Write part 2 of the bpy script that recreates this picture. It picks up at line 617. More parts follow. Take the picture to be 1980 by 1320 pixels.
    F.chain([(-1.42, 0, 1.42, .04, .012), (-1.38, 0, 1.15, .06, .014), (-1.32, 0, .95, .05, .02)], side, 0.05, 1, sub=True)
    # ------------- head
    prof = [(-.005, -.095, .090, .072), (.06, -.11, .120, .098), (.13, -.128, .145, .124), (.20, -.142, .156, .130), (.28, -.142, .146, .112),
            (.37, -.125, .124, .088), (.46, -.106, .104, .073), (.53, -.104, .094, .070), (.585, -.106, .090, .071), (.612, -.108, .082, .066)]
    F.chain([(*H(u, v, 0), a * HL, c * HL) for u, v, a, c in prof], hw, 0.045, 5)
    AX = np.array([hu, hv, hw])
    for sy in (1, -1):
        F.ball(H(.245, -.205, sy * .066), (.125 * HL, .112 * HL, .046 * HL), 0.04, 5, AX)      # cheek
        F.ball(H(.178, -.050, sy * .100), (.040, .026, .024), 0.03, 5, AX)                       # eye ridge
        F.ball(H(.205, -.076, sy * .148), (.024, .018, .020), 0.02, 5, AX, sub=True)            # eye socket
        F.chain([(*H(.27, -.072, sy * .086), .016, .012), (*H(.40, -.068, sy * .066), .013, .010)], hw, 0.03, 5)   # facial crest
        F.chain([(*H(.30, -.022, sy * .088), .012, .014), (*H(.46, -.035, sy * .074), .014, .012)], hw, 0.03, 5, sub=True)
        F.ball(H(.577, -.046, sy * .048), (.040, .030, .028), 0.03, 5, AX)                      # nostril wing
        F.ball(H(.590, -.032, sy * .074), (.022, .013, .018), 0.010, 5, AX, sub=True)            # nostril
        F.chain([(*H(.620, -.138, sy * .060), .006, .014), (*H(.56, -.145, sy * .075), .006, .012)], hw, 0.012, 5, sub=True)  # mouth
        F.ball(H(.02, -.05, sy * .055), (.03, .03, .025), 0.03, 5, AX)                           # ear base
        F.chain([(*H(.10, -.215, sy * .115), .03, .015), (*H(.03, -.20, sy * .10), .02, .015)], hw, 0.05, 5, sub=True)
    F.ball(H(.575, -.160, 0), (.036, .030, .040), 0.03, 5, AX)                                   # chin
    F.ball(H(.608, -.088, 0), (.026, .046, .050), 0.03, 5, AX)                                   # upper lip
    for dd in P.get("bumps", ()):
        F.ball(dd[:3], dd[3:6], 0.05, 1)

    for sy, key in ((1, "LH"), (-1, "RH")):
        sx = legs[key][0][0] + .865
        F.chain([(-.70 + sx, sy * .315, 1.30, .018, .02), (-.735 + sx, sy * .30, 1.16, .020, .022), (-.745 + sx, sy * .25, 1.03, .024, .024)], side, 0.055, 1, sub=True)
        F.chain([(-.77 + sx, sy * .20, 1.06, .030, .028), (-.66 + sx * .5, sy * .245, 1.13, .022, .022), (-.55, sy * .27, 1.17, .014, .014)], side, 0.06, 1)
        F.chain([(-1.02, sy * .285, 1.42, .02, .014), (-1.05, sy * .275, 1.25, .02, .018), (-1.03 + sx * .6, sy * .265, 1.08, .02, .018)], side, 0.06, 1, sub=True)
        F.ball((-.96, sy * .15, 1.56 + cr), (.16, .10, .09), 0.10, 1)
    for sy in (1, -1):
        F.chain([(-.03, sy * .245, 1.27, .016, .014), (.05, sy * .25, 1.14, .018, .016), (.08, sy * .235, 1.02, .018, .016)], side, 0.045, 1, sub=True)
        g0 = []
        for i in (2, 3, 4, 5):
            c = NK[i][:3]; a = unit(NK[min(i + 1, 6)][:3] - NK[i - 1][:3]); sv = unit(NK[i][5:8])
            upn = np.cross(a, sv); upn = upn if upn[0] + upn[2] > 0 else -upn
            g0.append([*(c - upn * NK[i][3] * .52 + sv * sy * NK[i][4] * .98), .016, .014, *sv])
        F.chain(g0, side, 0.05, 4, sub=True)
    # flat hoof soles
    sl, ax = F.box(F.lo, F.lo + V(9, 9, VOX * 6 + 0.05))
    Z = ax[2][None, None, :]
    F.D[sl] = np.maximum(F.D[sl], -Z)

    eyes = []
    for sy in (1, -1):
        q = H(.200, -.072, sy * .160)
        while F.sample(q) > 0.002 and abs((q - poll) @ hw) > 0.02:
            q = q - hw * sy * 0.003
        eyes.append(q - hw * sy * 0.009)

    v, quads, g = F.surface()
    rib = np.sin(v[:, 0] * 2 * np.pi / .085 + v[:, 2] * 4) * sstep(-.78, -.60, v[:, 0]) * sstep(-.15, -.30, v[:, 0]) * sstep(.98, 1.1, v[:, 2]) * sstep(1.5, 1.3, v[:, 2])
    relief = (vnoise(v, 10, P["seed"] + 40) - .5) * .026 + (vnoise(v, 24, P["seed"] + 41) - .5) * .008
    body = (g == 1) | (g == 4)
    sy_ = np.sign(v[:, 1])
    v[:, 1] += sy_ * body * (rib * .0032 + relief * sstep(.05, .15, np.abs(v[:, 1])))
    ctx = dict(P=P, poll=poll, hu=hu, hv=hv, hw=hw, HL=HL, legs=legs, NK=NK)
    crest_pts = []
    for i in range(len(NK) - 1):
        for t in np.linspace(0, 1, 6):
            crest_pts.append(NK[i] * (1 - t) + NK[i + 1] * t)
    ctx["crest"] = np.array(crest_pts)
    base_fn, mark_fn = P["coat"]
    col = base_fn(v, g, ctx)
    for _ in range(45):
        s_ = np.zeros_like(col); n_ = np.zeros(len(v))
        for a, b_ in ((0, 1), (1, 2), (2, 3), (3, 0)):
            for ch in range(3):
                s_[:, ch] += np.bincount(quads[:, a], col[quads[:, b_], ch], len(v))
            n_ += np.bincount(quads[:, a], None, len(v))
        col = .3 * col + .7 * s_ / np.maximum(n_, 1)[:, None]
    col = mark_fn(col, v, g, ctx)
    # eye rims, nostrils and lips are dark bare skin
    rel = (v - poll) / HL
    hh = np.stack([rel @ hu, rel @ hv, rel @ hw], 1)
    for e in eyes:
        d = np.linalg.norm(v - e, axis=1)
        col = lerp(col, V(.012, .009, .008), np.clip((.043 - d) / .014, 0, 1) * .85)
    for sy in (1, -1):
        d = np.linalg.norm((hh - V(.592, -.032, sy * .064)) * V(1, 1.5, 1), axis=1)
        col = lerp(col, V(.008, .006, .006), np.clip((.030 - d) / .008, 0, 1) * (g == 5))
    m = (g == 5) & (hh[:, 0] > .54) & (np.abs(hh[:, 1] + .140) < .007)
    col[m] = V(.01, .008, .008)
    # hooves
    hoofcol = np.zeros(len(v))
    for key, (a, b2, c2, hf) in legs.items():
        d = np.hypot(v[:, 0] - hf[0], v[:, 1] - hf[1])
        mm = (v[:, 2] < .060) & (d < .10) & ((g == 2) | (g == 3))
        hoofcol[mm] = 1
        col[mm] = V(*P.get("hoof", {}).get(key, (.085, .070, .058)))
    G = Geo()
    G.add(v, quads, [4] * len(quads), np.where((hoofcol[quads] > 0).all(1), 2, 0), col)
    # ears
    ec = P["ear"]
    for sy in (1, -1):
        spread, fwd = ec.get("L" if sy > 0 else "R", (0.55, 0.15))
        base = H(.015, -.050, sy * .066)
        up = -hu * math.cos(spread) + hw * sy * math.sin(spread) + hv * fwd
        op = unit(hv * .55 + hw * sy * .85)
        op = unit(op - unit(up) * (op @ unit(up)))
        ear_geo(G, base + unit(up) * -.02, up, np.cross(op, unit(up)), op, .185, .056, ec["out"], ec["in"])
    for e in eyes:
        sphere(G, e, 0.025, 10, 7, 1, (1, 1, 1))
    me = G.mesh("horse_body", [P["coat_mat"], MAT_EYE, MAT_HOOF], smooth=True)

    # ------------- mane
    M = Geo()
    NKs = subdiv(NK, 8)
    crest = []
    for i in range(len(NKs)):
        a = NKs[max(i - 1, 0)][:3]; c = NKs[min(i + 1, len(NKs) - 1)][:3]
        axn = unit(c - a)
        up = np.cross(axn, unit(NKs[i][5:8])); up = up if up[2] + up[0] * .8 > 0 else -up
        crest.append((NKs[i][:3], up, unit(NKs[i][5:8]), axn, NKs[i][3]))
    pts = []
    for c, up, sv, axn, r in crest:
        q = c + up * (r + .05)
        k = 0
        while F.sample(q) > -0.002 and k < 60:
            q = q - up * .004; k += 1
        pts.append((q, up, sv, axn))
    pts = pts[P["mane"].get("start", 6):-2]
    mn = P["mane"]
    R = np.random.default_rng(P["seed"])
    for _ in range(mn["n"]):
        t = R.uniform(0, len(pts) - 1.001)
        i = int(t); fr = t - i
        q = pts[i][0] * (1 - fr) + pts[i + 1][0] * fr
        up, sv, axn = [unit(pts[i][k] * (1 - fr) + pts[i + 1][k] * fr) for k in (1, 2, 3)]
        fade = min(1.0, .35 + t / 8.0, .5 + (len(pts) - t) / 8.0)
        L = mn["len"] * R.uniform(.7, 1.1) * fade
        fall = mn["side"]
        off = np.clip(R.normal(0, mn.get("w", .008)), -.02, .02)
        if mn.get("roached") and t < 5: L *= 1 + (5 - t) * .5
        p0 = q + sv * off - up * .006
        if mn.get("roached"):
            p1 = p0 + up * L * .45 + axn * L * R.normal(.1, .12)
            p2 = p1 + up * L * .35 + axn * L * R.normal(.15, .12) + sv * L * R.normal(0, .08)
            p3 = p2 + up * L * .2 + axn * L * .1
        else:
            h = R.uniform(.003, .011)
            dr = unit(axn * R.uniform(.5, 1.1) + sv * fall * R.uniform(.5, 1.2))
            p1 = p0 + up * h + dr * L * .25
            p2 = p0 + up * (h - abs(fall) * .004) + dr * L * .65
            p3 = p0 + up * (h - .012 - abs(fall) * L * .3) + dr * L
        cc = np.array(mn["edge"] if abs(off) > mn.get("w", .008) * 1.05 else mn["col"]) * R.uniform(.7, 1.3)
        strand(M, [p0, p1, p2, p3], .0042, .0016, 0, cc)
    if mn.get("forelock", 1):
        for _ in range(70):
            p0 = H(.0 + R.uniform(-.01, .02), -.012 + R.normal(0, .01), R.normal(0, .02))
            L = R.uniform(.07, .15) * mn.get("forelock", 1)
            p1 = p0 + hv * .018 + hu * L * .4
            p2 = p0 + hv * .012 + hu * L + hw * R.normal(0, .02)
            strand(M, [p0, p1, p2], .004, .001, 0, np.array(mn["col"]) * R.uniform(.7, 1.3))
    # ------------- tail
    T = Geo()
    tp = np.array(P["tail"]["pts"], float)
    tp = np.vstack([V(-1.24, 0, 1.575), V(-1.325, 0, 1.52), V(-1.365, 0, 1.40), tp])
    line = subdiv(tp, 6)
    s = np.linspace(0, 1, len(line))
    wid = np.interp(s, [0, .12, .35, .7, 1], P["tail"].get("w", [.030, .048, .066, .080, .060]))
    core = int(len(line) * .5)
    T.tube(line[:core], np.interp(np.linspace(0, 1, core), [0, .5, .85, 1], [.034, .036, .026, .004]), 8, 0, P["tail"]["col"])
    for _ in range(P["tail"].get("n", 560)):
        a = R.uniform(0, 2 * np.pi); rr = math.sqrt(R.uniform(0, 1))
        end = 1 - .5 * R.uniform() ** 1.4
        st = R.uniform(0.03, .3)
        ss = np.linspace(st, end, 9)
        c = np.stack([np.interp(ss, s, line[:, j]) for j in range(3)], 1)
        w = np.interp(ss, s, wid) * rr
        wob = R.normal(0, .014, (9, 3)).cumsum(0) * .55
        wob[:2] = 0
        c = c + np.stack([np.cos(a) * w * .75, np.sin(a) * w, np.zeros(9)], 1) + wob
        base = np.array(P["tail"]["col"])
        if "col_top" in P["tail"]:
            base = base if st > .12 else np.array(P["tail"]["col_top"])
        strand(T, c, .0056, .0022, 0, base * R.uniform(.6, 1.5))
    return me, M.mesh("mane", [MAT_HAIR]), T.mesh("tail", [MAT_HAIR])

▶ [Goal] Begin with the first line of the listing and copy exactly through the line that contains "F.ball(dd[:3], dd[3:6], 0.05, 1)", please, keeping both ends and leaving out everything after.

▶ [Correct output]
Write part 2 of the bpy script that recreates this picture. It picks up at line 617. More parts follow. Take the picture to be 1980 by 1320 pixels.
    F.chain([(-1.42, 0, 1.42, .04, .012), (-1.38, 0, 1.15, .06, .014), (-1.32, 0, .95, .05, .02)], side, 0.05, 1, sub=True)
    # ------------- head
    prof = [(-.005, -.095, .090, .072), (.06, -.11, .120, .098), (.13, -.128, .145, .124), (.20, -.142, .156, .130), (.28, -.142, .146, .112),
            (.37, -.125, .124, .088), (.46, -.106, .104, .073), (.53, -.104, .094, .070), (.585, -.106, .090, .071), (.612, -.108, .082, .066)]
    F.chain([(*H(u, v, 0), a * HL, c * HL) for u, v, a, c in prof], hw, 0.045, 5)
    AX = np.array([hu, hv, hw])
    for sy in (1, -1):
        F.ball(H(.245, -.205, sy * .066), (.125 * HL, .112 * HL, .046 * HL), 0.04, 5, AX)      # cheek
        F.ball(H(.178, -.050, sy * .100), (.040, .026, .024), 0.03, 5, AX)                       # eye ridge
        F.ball(H(.205, -.076, sy * .148), (.024, .018, .020), 0.02, 5, AX, sub=True)            # eye socket
        F.chain([(*H(.27, -.072, sy * .086), .016, .012), (*H(.40, -.068, sy * .066), .013, .010)], hw, 0.03, 5)   # facial crest
        F.chain([(*H(.30, -.022, sy * .088), .012, .014), (*H(.46, -.035, sy * .074), .014, .012)], hw, 0.03, 5, sub=True)
        F.ball(H(.577, -.046, sy * .048), (.040, .030, .028), 0.03, 5, AX)                      # nostril wing
        F.ball(H(.590, -.032, sy * .074), (.022, .013, .018), 0.010, 5, AX, sub=True)            # nostril
        F.chain([(*H(.620, -.138, sy * .060), .006, .014), (*H(.56, -.145, sy * .075), .006, .012)], hw, 0.012, 5, sub=True)  # mouth
        F.ball(H(.02, -.05, sy * .055), (.03, .03, .025), 0.03, 5, AX)                           # ear base
        F.chain([(*H(.10, -.215, sy * .115), .03, .015), (*H(.03, -.20, sy * .10), .02, .015)], hw, 0.05, 5, sub=True)
    F.ball(H(.575, -.160, 0), (.036, .030, .040), 0.03, 5, AX)                                   # chin
    F.ball(H(.608, -.088, 0), (.026, .046, .050), 0.03, 5, AX)                                   # upper lip
    for dd in P.get("bumps", ()):
        F.ball(dd[:3], dd[3:6], 0.05, 1)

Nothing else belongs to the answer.